I took a year off of college almost ten years ago, and one of the places I visited during that year was Mendocino, a magical town in Northern California. It is right next to the ocean and surrounded by old-growth forest.

My traveling buddy and I happened upon a tree-sit, and I say "happened upon" because that's literally what happened--one of the hippies in town asked us if we'd like to visit. We ended up living there, sitting in a tree 150 feet off the ground, for a month or so. It was not as difficult as is rumored, because we were able to come down every couple of days and even go into town once in awhile to get some sundries for the tree. In reality, it was a pretty nice existence.

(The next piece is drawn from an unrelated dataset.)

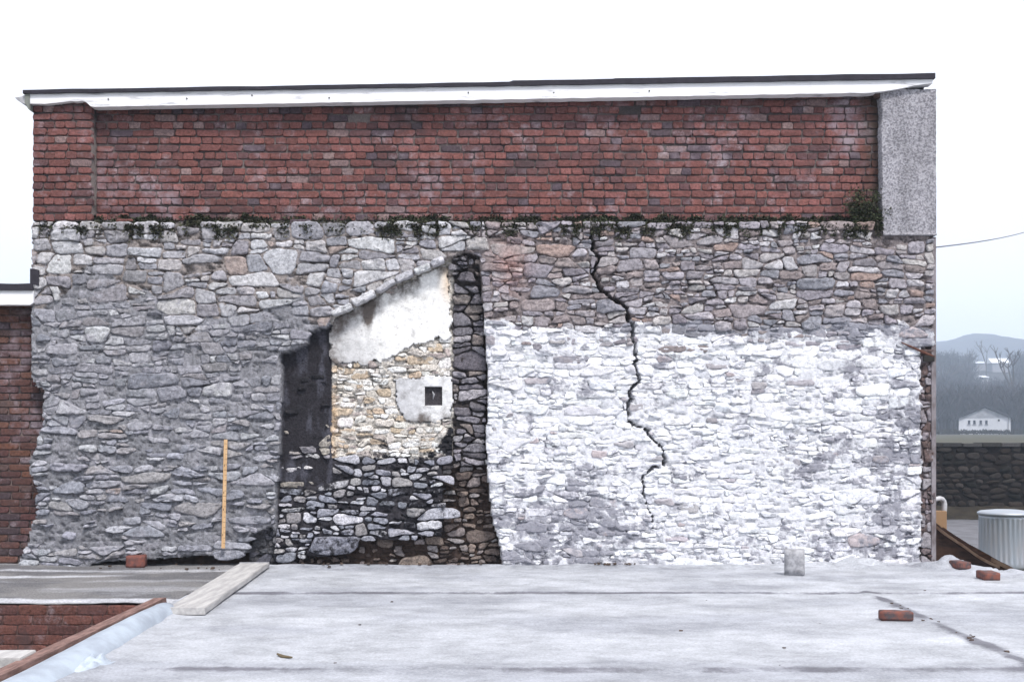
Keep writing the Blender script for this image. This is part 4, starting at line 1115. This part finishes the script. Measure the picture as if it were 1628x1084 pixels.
FPAL = [(.022,.016,.013),(.015,.011,.010),(.028,.021,.017),(.009,.008,.007),(.022,.018,.016),(.04,.034,.031)]
mbr = MB()
FLV = []
for q in range(20):
    base = jit(FPAL[q % 6], .2); poly = chaikin(chaikin([(U(-20, -15), U(-7, -3)), (U(-4, 4), U(-9, -6)), (U(14, 20), U(-8, -4)), (U(15, 21), U(3, 8)), (U(-3, 3), U(6, 9)), (U(-20, -14), U(4, 8))], .15), .2)
    FLV.append(lump(poly, 7, .12, lambda X, Y: (*base, .34), 10, rag=2, rough=.5))
FME = [mesh('stone', a, b, M['soot'], c) for a, b, c in FLV]
while y > -1.25:
    hh = U(.13, .26); x = -6 + U(0, .4)
    while x < 72:
        ww = U(.22, .6)
        q = random.randrange(20); sx, sz = ww * S / 40, hh * S / 17 * 1.05
        if 14.2 < x < 19.3 and cnt < 300:
            o = obj('stone', FME[q], fwall); o.location = Vector((x + ww / 2, FW + .06, y - hh / 2)) - FB; o.scale = (sx, U(.8, 2.2), sz * U(.8, 1.15)); o.rotation_euler.y = random.gauss(0, .12); o.location.z += U(-.05, .05); cnt += 1
        else:
            Vv, Ff, Cc = FLV[q]; mbr.add([(v[0] * sx + x + ww / 2, v[1] * 1.3 + FW + .06, v[2] * sz + y - hh / 2) for v in Vv], Ff, Cc)
        x += ww
    y -= hh * .98
o = obj('more_stones', mesh('more_stones', mbr.V, mbr.F, M['soot'], mbr.C), fwall); o.location = -FB; o['kind'] = 'stuff'
mb = MB()
for x in np.arange(-8, 78, .62): mb.box(x, x + .6, FW - .05 + U(-.04, .04), FW + .7, top_z - .04, top_z + U(.03, .10), jit((.06, .058, .058), .5) + (.2,))
o = mb.build('coping', M['soot'], fwall, bev=.015); o.location = -FB; o['kind'] = 'stuff'
# field rising gently to the house and the wooded slope behind
HOU = 239.0
def land(x, y):
    z = top_z - .02 + (cam_z - top_z - .9) * sm(40, 150, y) * 0 + .0 
    if y > 60: z += .35 * sm(60, 235, y)
    if y > 258: z += 33 * sm(255, 640, y) * (1 + .10 * nz(x * .006, 2)) + 3 * nz(x * .02, y * .02) * sm(270, 340, y)
    if y > 640: z -= 15 * sm(640, 800, y)
    if y > 760:
        prof = float(np.interp(x, [-600, 300, 441, 470, 480, 499, 504, 515, 527, 700, 1500], [70, 84, 94, 102, 106, 105, 100, 96, 97, 90, 70]))
        z += (prof - 20) * sm(780, 1180, y) + 5 * nz(x * .012, y * .012, 4)
    return z
V = []; F = []; gy = np.concatenate([np.arange(FW + .5, 60, 4), np.arange(60, 300, 10), np.arange(300, 900, 15), np.arange(900, 1500, 25)]); gx = np.arange(-500, 1500, 20.0)
C = []
for y in gy:
    for x in gx:
        V.append((x, y, land(x, y)))
        C.append(mixc((.062, .062, .047), (.045, .044, .05), sm(150, 262, y)))
n = len(gx)
for r in range(len(gy) - 1):
    for q in range(n - 1): a = r * n + q; F.append((a, a + 1, a + n + 1, a + n))
o = obj('hillside', mesh('hillside', V, F, attrmat('hillside_cover', .95, fine=.06, lo=.7, hi=1.25), C)); o['kind'] = 'structure'
# white house with low gable
hk = (DIST + HOU) / DIST / S
hx0, hx1 = at(1536, 690, HOU).x, at(1618, 690, HOU).x; hz0 = land((hx0+hx1)/2, HOU) - .3
eave = cam_z + (HZ - 664) * hk; peak = cam_z + (HZ - 646.5) * hk; hm = (hx0 + hx1) / 2
hs = empty('white_house', (hm, HOU + 4, hz0)); HB = Vector(hs.location); tag(hs, 'white bungalow with low grey gable roof below the wooded hill', 'house')
def hpart(mb, name, mat, parent=None): o = mb.build(name, mat, parent or hs); o.location = -HB if not parent else (0, 0, 0); return o
mb = MB(); V = [(hx0, HOU, hz0), (hx1, HOU, hz0), (hx1, HOU, eave), (hm, HOU, peak - .25), (hx0, HOU, eave)]
mb.add(V + [(x, HOU + 11, z) for x, y, z in V], [(0,1,2,3,4), (9,8,7,6,5), (0,5,6,1), (1,6,7,2), (4,9,5,0), (2,7,8,3), (3,8,9,4)])
hw_ = hpart(mb, 'wall', simple('white_render', (.58, .59, .62), .8, scale=.5, col2=(.50, .51, .54), bump=0))
mb = MB()
V = [(hx0, HOU - .06, eave), (hx1, HOU - .06, eave), (hm, HOU - .06, peak - .3)]; mb.add(V + [(x, HOU - .01, z) for x, y, z in V], [(0, 1, 2), (5, 4, 3), (0, 3, 4, 1), (1, 4, 5, 2), (2, 5, 3, 0)])
hpart(mb, 'gable_cladding', simple('grey_cladding', (.36, .37, .40), .8, scale=.5, bump=0))
mb = MB()
for s in (-1, 1):
    ex = hm + s * (hx1 - hm + .5)
    dz = (peak - eave) * .5 / (hx1 - hm)
    V = [(hm, HOU - .5, peak), (ex, HOU - .5, eave - dz), (ex, HOU + 11.5, eave - dz), (hm, HOU + 11.5, peak)]
    mb.add(V + [(x, y, z + .5) for x, y, z in V], [(0,1,2,3), (7,6,5,4), (0,4,5,1), (1,5,6,2), (2,6,7,3), (3,7,4,0)])
hpart(mb, 'roof', simple('slate_roof', (.035, .036, .045), .7, scale=.6, bump=0))
for px in (1552.5, 1561, 1571, 1580):
    wx = at(px, 671, HOU).x; wz = cam_z + (HZ - 671) * hk
    mb = MB(); mb.box(wx - .26, wx + .26, HOU - .05, HOU + .05, wz - .42, wz + .42); wn = hpart(mb, 'window', simple('dark_pane', (.035, .04, .055), .2, bump=0))
    mb = MB(); mb.box(wx - .42, wx + .42, HOU - .12, HOU - .02, wz - .58, wz - .46); hpart(mb, 'sill', M['block'], wn)
mb = MB(); wx = at(1599.5, 668, HOU).x; wz = cam_z + (HZ - 668) * hk; mb.box(wx - .2, wx + .2, HOU - .05, HOU + .05, wz - .2, wz + .2); hpart(mb, 'vent', M['ink'])
mb = MB(); mb.tube([(hx1 - .5, HOU - .1, hz0), (hx1 - .5, HOU - .1, eave)], .1, 6); hpart(mb, 'downpipe', M['sidewall'])
hs.rotation_euler.z = R(-22); hs.scale = (.93, 1, 1)
# far white roofs half-hidden up the slope
def far_house(label, px0, px1, py, Y, h, col):
    a, b = at(px0, py, Y), at(px1, py, Y); t = empty('distant_house', ((a.x + b.x) / 2, Y + 4, a.z - 6)); T = Vector(t.location)
    mb = MB(); mb.box(a.x, b.x, Y, Y + 8, a.z - 7, a.z); o = mb.build('wall', simple('far_wall', (.30, .30, .33), .8, bump=0), t); o.location = -T
    mb = MB(); mb.add([(a.x - .5, Y - .5, a.z), (b.x + .5, Y - .5, a.z), (b.x + .5, Y + 4, a.z + h), (a.x - .5, Y + 4, a.z + h), (a.x - .5, Y + 8.5, a.z), (b.x + .5, Y + 8.5, a.z)], [(0, 1, 2, 3), (3, 2, 5, 4), (0, 3, 4), (1, 5, 2), (0, 4, 5, 1)])
    o = mb.build('roof', simple('far_roof', col, .5, bump=0), t); o.location = -T; tag(t, label, 'house', 'houses far up the hillside')
far_house('long white-roofed house on the skyline of the wooded slope', 1578, 1604, 577, 560, 2.6, (.85, .86, .88))
far_house('low pale house left of the long white-roofed one on the slope', 1553, 1576, 577.5, 572, 1.2, (.55, .58, .64))
far_house('tiny pale house among the trees on the middle of the slope', 1562, 1571, 600, 470, 1.0, (.62, .64, .70))
# bare winter trees
def bare_tree(h, seed, nb_=46):
    rn = random.Random(seed); segs = []
    th = h * rn.uniform(.28, .4); segs.append(((0, 0, -1.5), (rn.uniform(-.2, .2), 0, th), h * .022, h * .016)); tips = [(Vector((0, 0, th)), h * .6, h * .014, Vector((0, 0, 1)))]
    out = []
    for lv in range(3):
        new = []
        for p, L, r, dv in tips:
            for b in range(4 if lv == 0 else 3):
                nd = (dv + Vector((rn.gauss(0, .5), rn.gauss(0, .5), rn.uniform(0, .3)))).normalized()
                l = L * rn.uniform(.45, .75); e = p + nd * l; segs.append((tuple(p), tuple(e), r, r * .55)); new.append((e, l * .8, r * .6, nd))
        tips = new
    return segs
def tree_geo(segs, col, sides=3):
    V = []; F = []; C = []
    for a, b, r0, r1 in segs:
        a, b = Vector(a), Vector(b); t = (b - a).normalized(); u = t.orthogonal().normalized(); v = t.cross(u); n = len(V)
        for p, r in ((a, r0), (b, r1)):
            for k in range(sides): an = 6.2832 * k / sides; V.append(tuple(p + (u * math.cos(an) + v * math.sin(an)) * r)); C.append(col)
        for k in range(sides): F.append((n + k, n + (k + 1) % sides, n + sides + (k + 1) % sides, n + sides + k))
    return V, F, C
TV = []
for q in range(6):
    V_, F_, C_ = tree_geo(bare_tree(9, q), (.1, .09, .09)); TV.append((np.array(V_), F_))
mbV = []; mbF = []; mbC = []; base = 0
for q in range(4000):
    Y = U(262, 660) if q % 9 else U(250, 275); kx = (Y + DIST) / DIST
    x = WX(U(1400, 1700) if q < 2300 else U(1100, 2600)) * kx
    if hx0 - 3 < x < hx1 + 3 and Y < 256: continue
    if 1546 < 814 + x / kx * S < 1610 and Y > 425: continue
    if 1558 < 814 + x / kx * S < 1575 and Y > 400: continue
    V_, F_ = TV[q % 6]; s = U(.7, 1.3); an = U(0, 6.28); cs, sn = math.cos(an) * s, math.sin(an) * s
    W_ = np.stack([V_[:, 0] * cs - V_[:, 1] * sn + x, V_[:, 0] * sn + V_[:, 1] * cs + Y, V_[:, 2] * s + land(x, Y)], 1)
    mbV.append(W_); mbF += [tuple(i + base for i in f) for f in F_]; base += len(V_)
    c = jit(random.choice(((.040, .038, .046), (.055, .052, .060), (.032, .034, .042), (.048, .044, .050))), .25); mbC += [c] * len(V_)
wd_ = obj('woodland', mesh('woodland', np.concatenate(mbV), mbF, M['twig'], mbC, False)); tag(wd_, 'hazy bare winter woodland covering the hillside behind the white house', 'woodland', kind='stuff')
# hedge in front of the house
V = []; F = []; C = []
for q in range(20000):
    x = U(hx0 - 70, hx1 + 60); Y = HOU - 14 + U(-1, 1); hh = .7 + .5 * nz(x * .25, 3) + .5 * nz(x * 1.1, 8)
    z = land(x, Y) + U(0, 1) * hh; s = U(.12, .35); a = U(0, 6.28); n = len(V)
    dx, dy, dz = math.cos(a) * s, math.sin(a) * s, U(-.3, .6) * s
    V += [(x, Y, z), (x + dx, Y + dy, z + dz), (x + dx * .5, Y + dy * .5, z + dz + s)]; F.append((n, n+1, n+2)); C += [jit((.035, .034, .03), .3)] * 3
hd = obj('hedge', mesh('hedge', V, F, M['twig'], C, False)); tag(hd, 'low dark hedge in front of the white house', 'hedge')
for i, (px, Y, h, lab) in enumerate(((1612, 330, 26, 'tall bare tree at the right edge above the white house'), (1492, 420, 16, 'bare tree on the slope just right of the wall'), (1540, 500, 15, 'slim bare tree on the skyline left of the distant houses'), (1568, 520, 17, 'bare tree standing before the far white roofs'), (1532, 268, 9, 'bare tree behind the left end of the white house'))):
    x = WX(px) * (Y + DIST) / DIST; t = empty('bare_tree', (x, Y, land(x, Y))); tag(t, lab, 'tree', 'single bare trees on the hillside')
    sg = bare_tree(h, 70 + i); V_, F_, C_ = tree_geo(sg[:5], (.075, .065, .062), 5); obj('trunk', mesh('trunk', V_, F_, M['twig'], C_), t)
    V_, F_, C_ = tree_geo(sg[5:], (.085, .072, .07)); obj('crown', mesh('crown', V_, F_, M['twig'], C_), t)

# ------------------------------------------------------------------ haze: one closed box of air round everything
mb = MB(); mb.box(-1650, 1650, -1650, 1650, -2.6, 150)
hz = mb.build('haze', None)
hz.data.materials.clear()
hm_ = bpy.data.materials.new('haze_air'); hm_.use_nodes = True; nt = hm_.node_tree
for n_ in list(nt.nodes):
    if n_.type != 'OUTPUT_MATERIAL': nt.nodes.remove(n_)
pv = nt.nodes.new('ShaderNodeVolumePrincipled'); pv.inputs['Density'].default_value = .0008; pv.inputs['Color'].default_value = (.70, .83, 1.0, 1); pv.inputs['Anisotropy'].default_value = 0.0
nt.links.new(pv.outputs[0], [n_ for n_ in nt.nodes if n_.type == 'OUTPUT_MATERIAL'][0].inputs['Volume'])
hz.data.materials.append(hm_); tag(hz, 'pale blue haze in the air over the valley', 'haze', kind='stuff')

I met a few of the passionate activists who were involved in trying to save this and other trees from being cut down. There was Osha, who lived in a trailer a mile away, who was trying to figure out how to put up sits in some of the other trees that were supposed to come down first. There was Currynt, the leader of the sit, who reused every little thing and walked everywhere. There was a man who delayed the loggers by a month or so because he wouldn't allow them to cross his land. There was even a woman who did topless demonstrations in front of loggers because they couldn't arrest her--physically grab her--because of her nudity. All these people weaved in and out of my existence during that month.

But I remember one day Osha introduced me to two men, maybe in their late twenties, wearing scruffy clothes but not homeless-looking, unlike so many of the hippies who lived outdoors in Mendocino. They were the type of guys you'd expect to have trail-building jobs and not be able to function in an office environment. "These are the guys who built the sit," said Osha, and I looked at them, impressed, but they didn't have much to say. In fact, they were socially awkward and disappeared after a half hour or so.

Building a tree-sit is an incredibly difficult thing. The people in Mendocino did it without the foot spikes that go into the tree (as Lisa Simpson uses in the tree-sitting episode of the Simpsons). They did it by wrapping a rope around the trunk and inching their way up little by little. I watched Osha try and do this in a smaller tree and saw her face wrenched with pain after just ten or so feet. So these men got through 150 feet of this climbing. I'm sure they rested on branches in between, but still, they had the perseverance to go all that way up the tree, plus rig some giant boards to the tree, all with rope--no nails, so that people could live up there.

The most famous name in tree-sitting is Julia Butterfly, a woman who sat in a Redwood tree for two years without coming down. Her refusal to come down led to that tree and thousands around it to be saved, and to more mainstream awareness of deforestation. But before Julia, there had to be a couple of guys (or women) who trudged through the forest with boards, ropes and buckets to build the platform that would become her home.

The history of activism and positive world change is littered with these anonymous folks--people who aren't charming or good on camera--but who build things, cook things, mail things, and generally do unglamorous work.